If a 1.0 amp current passes through Copper (II) Sulphate for 1 hour, how many grams of copper should be deposited?

Step 1 - calculate total charge passed.

Q = It (Charge = Current (amps) x time (seconds))

Q = 1.0 x (1 x 60 x 60) = 3600 C

Step 2 - calculate the number of moles of electrons in this charge.

Moles of Electrons = Total Charge passed / 96500 (the Faraday constant)

3600/96500 = 0.037 moles of electrons

Step 3 - Write the equation for making the product to calculate moles of product

Cu²⁺ + 2e^- --> Cu

It takes 2 moles of electrons to make 1 mole of product.

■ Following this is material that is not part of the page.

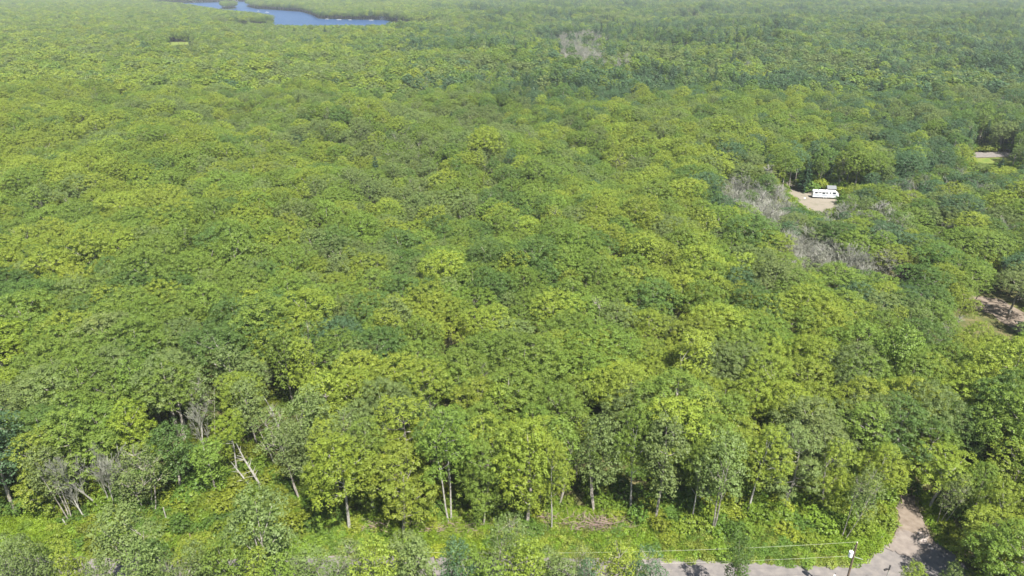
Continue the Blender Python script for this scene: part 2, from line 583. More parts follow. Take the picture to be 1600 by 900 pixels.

So, we would make 0.037/2 = 0.0185 moles of Copper

Step 4 - Calculate the mass of the product

Mass = Moles x Molar Mass

= 0.0185 x 63.5 = 2.37 g

QUESTIONS

1. Calculate the mass of Silver deposited if a 1.25 amp current passes through Silver Nitrate solution for 3 hours.

2. Calculate the mass of Aluminium deposited if a 1.5 amp current passes through Aluminium Nitrate solution for 4 hours.

3. A current passes through Copper (II) Sulphate solution for 3.25 hours and deposits 5.8g of Copper. If the same current passes through Silver Nitrate solution for the same time what mass of Silver would be deposited.

i) How many moles of copper were deposited?

ii) How many moles of electrons would be required?

iii) How many moles of Silver would this cause to be deposited?

iv) What mass of Silver would be deposited?